As this Viewer is still trying to assimilate Fran K and her bellybutton Not Found In Nature, we are blindsided when she suddenly wraps her tallons around McConaughey and hoovers his face. This is the worst kiss ever on the Bachelor Part Last Two Seasons, and we are traumatized.

Blah Blah Amber Who Is Vaguely Black gets in on the action, Britt tears up because this is All So Real, and drunk Jordan is too drunk to even converse with McConaughey. 

We don’t care who he picks.  They all look alike and are equally terrible, but McConaughey declares that he can see his wife in the room (that would be the ghost of Christmas future, crying softly in the corner).  Joining 1994, No Child Left Behind, and Kaitlyn with roses, he picks.
1. Britt
2. Fran Kardashian.
3.  TreeNAH
4. Kelsey
5. Some brunette named Samantha
6. Julie/Juelia  [Britney, Bitch thinks her name is read, walks out, slips on the carpet, and then over-compensates with a shrill laugh].
7. Amber Who is Vaguely Black
8. Tracy?  We don’t know her.
9.  Britney, Bitch.
10. Jade. 
11. Nikki.  ABE:  “Who’s Nikki???”
12.  Becca.

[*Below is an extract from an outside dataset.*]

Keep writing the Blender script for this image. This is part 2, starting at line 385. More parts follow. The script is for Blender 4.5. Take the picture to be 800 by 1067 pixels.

Again, we do not know this person. 
13.  Carly the singer.
14.  The Crow
15.  Crazy Eyes. 

Whoa.  Axing Jordan the Alcoholic is understandable.  But he picked Crazy Eyes over Kei$ha, the Branchiosaurus, and Friendly Skies??  Making this Viewer feel sad for pretty girls everywhere, at least two of these three women say that if they knew what was wrong with them, they would “fix it.” Ke$ha declares she will be haunted for the rest of her life.

Stay tuned for next week, when Jimmy Kimmel apparently comes to town.

Peace,

KLo

3 Comments:

Anonymous Anonymous said...

Another brilliant report. Multiple classic KLo lines. My favorite: For the next half an hour, there is constant screaming. So basically, it’s like the American Girl store, only with Zombies.

8:51 AM  
Anonymous Anonymous said...

I loved "A Baby for the Bachlor" that probably will be the next show---and of course I'll be watching!!!

2:03 PM  
Anonymous Anonymous said...

Fran Kardashian is perfect. Although I'm wondering if McKenzie needs a new name? Alien Kale Mom? And Britt is looking like a sister wife--get a hair cut!!